EXERCISE REQUIREMENTS – Reproduce each line of the material precisely.

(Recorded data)

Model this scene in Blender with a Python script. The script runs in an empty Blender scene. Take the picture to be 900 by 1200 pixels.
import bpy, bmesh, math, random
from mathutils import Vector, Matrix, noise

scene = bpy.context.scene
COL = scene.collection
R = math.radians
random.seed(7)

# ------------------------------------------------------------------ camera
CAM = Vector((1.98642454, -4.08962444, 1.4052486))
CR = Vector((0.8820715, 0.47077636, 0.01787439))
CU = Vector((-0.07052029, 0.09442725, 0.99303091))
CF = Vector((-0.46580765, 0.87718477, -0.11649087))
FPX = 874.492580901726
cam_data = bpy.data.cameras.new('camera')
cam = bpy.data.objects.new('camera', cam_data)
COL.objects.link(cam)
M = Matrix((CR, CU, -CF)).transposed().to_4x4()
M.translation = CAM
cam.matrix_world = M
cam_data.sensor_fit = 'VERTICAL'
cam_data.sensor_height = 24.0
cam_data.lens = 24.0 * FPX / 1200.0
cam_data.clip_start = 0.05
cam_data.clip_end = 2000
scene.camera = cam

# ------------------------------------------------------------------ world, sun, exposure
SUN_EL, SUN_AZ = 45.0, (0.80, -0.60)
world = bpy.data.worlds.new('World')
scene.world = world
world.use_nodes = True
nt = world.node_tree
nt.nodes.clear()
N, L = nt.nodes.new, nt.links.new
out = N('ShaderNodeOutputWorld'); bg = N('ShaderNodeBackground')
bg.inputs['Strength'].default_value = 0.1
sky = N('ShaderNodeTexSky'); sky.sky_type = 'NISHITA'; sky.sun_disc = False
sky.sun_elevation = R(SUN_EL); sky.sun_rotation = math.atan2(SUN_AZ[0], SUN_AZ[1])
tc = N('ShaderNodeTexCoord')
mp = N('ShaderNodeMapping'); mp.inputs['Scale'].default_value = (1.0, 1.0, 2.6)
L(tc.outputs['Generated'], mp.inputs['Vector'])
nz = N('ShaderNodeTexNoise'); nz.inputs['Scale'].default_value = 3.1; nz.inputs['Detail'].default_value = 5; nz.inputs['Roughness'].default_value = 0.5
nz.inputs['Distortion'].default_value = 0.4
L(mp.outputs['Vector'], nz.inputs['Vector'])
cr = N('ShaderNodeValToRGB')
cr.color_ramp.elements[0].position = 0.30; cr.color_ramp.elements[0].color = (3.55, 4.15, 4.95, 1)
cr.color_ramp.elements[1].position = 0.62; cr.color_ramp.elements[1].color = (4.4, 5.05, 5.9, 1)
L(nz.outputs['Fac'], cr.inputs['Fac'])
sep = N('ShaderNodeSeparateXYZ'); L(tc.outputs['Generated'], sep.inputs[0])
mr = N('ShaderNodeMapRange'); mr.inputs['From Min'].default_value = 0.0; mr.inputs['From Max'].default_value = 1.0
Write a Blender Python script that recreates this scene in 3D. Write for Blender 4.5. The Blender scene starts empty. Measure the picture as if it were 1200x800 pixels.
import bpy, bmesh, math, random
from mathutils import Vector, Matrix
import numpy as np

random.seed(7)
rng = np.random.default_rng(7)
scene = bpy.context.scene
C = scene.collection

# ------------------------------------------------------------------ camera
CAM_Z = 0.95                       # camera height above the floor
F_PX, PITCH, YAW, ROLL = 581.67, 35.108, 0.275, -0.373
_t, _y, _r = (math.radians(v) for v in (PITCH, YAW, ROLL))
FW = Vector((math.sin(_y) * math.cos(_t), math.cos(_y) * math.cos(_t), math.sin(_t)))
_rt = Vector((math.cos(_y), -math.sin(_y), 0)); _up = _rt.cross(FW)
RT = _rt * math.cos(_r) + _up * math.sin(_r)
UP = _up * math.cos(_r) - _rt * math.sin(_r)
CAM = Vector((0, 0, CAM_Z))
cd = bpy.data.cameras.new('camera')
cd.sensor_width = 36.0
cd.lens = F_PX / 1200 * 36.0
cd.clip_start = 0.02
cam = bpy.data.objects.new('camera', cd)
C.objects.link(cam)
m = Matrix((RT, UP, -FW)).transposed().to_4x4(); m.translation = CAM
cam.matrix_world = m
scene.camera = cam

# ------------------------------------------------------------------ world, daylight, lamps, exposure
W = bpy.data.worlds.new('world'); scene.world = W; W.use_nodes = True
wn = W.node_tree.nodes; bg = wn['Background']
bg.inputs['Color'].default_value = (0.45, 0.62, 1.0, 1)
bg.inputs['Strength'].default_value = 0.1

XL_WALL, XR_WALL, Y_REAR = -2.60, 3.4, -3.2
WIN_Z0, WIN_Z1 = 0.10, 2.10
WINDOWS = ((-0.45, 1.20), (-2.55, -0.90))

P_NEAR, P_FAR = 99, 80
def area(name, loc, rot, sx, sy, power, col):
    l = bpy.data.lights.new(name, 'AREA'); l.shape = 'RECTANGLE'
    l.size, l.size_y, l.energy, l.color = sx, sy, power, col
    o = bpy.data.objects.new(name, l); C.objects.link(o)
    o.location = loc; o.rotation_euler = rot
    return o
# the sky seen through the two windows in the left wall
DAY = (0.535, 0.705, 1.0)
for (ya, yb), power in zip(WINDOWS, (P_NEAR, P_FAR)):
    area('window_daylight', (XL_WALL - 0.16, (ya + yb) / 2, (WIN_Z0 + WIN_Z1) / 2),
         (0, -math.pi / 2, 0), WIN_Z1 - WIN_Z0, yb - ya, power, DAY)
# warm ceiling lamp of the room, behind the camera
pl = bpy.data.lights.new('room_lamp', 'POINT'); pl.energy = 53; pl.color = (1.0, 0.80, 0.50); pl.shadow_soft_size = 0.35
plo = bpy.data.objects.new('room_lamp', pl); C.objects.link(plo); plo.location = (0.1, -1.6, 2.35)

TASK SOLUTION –
Model this scene in Blender with a Python script. The script runs in an empty Blender scene. Take the picture to be 900 by 1200 pixels.
import bpy, bmesh, math, random
from mathutils import Vector, Matrix, noise

scene = bpy.context.scene
COL = scene.collection
R = math.radians
random.seed(7)

# ------------------------------------------------------------------ camera
CAM = Vector((1.98642454, -4.08962444, 1.4052486))
CR = Vector((0.8820715, 0.47077636, 0.01787439))
CU = Vector((-0.07052029, 0.09442725, 0.99303091))
CF = Vector((-0.46580765, 0.87718477, -0.11649087))
FPX = 874.492580901726
cam_data = bpy.data.cameras.new('camera')
cam = bpy.data.objects.new('camera', cam_data)
COL.objects.link(cam)
M = Matrix((CR, CU, -CF)).transposed().to_4x4()
M.translation = CAM
cam.matrix_world = M
cam_data.sensor_fit = 'VERTICAL'
cam_data.sensor_height = 24.0
cam_data.lens = 24.0 * FPX / 1200.0
cam_data.clip_start = 0.05
cam_data.clip_end = 2000
scene.camera = cam

# ------------------------------------------------------------------ world, sun, exposure
SUN_EL, SUN_AZ = 45.0, (0.80, -0.60)
world = bpy.data.worlds.new('World')
scene.world = world
world.use_nodes = True
nt = world.node_tree
nt.nodes.clear()
N, L = nt.nodes.new, nt.links.new
out = N('ShaderNodeOutputWorld'); bg = N('ShaderNodeBackground')
bg.inputs['Strength'].default_value = 0.1
sky = N('ShaderNodeTexSky'); sky.sky_type = 'NISHITA'; sky.sun_disc = False
sky.sun_elevation = R(SUN_EL); sky.sun_rotation = math.atan2(SUN_AZ[0], SUN_AZ[1])
tc = N('ShaderNodeTexCoord')
mp = N('ShaderNodeMapping'); mp.inputs['Scale'].default_value = (1.0, 1.0, 2.6)
L(tc.outputs['Generated'], mp.inputs['Vector'])
nz = N('ShaderNodeTexNoise'); nz.inputs['Scale'].default_value = 3.1; nz.inputs['Detail'].default_value = 5; nz.inputs['Roughness'].default_value = 0.5
nz.inputs['Distortion'].default_value = 0.4
L(mp.outputs['Vector'], nz.inputs['Vector'])
cr = N('ShaderNodeValToRGB')
cr.color_ramp.elements[0].position = 0.30; cr.color_ramp.elements[0].color = (3.55, 4.15, 4.95, 1)
cr.color_ramp.elements[1].position = 0.62; cr.color_ramp.elements[1].color = (4.4, 5.05, 5.9, 1)
L(nz.outputs['Fac'], cr.inputs['Fac'])
sep = N('ShaderNodeSeparateXYZ'); L(tc.outputs['Generated'], sep.inputs[0])
mr = N('ShaderNodeMapRange'); mr.inputs['From Min'].default_value = 0.0; mr.inputs['From Max'].default_value = 1.0
Write a Blender Python script that recreates this scene in 3D. Write for Blender 4.5. The Blender scene starts empty. Measure the picture as if it were 1200x800 pixels.
import bpy, bmesh, math, random
from mathutils import Vector, Matrix
import numpy as np

random.seed(7)
rng = np.random.default_rng(7)
scene = bpy.context.scene
C = scene.collection

# ------------------------------------------------------------------ camera
CAM_Z = 0.95                       # camera height above the floor
F_PX, PITCH, YAW, ROLL = 581.67, 35.108, 0.275, -0.373
_t, _y, _r = (math.radians(v) for v in (PITCH, YAW, ROLL))
FW = Vector((math.sin(_y) * math.cos(_t), math.cos(_y) * math.cos(_t), math.sin(_t)))
_rt = Vector((math.cos(_y), -math.sin(_y), 0)); _up = _rt.cross(FW)
RT = _rt * math.cos(_r) + _up * math.sin(_r)
UP = _up * math.cos(_r) - _rt * math.sin(_r)
CAM = Vector((0, 0, CAM_Z))
cd = bpy.data.cameras.new('camera')
cd.sensor_width = 36.0
cd.lens = F_PX / 1200 * 36.0
cd.clip_start = 0.02
cam = bpy.data.objects.new('camera', cd)
C.objects.link(cam)
m = Matrix((RT, UP, -FW)).transposed().to_4x4(); m.translation = CAM
cam.matrix_world = m
scene.camera = cam

# ------------------------------------------------------------------ world, daylight, lamps, exposure
W = bpy.data.worlds.new('world'); scene.world = W; W.use_nodes = True
wn = W.node_tree.nodes; bg = wn['Background']
bg.inputs['Color'].default_value = (0.45, 0.62, 1.0, 1)
bg.inputs['Strength'].default_value = 0.1

XL_WALL, XR_WALL, Y_REAR = -2.60, 3.4, -3.2
WIN_Z0, WIN_Z1 = 0.10, 2.10
WINDOWS = ((-0.45, 1.20), (-2.55, -0.90))

P_NEAR, P_FAR = 99, 80
def area(name, loc, rot, sx, sy, power, col):
    l = bpy.data.lights.new(name, 'AREA'); l.shape = 'RECTANGLE'
    l.size, l.size_y, l.energy, l.color = sx, sy, power, col
    o = bpy.data.objects.new(name, l); C.objects.link(o)
    o.location = loc; o.rotation_euler = rot
    return o
# the sky seen through the two windows in the left wall
DAY = (0.535, 0.705, 1.0)
for (ya, yb), power in zip(WINDOWS, (P_NEAR, P_FAR)):
    area('window_daylight', (XL_WALL - 0.16, (ya + yb) / 2, (WIN_Z0 + WIN_Z1) / 2),
         (0, -math.pi / 2, 0), WIN_Z1 - WIN_Z0, yb - ya, power, DAY)
# warm ceiling lamp of the room, behind the camera
pl = bpy.data.lights.new('room_lamp', 'POINT'); pl.energy = 53; pl.color = (1.0, 0.80, 0.50); pl.shadow_soft_size = 0.35
plo = bpy.data.objects.new('room_lamp', pl); C.objects.link(plo); plo.location = (0.1, -1.6, 2.35)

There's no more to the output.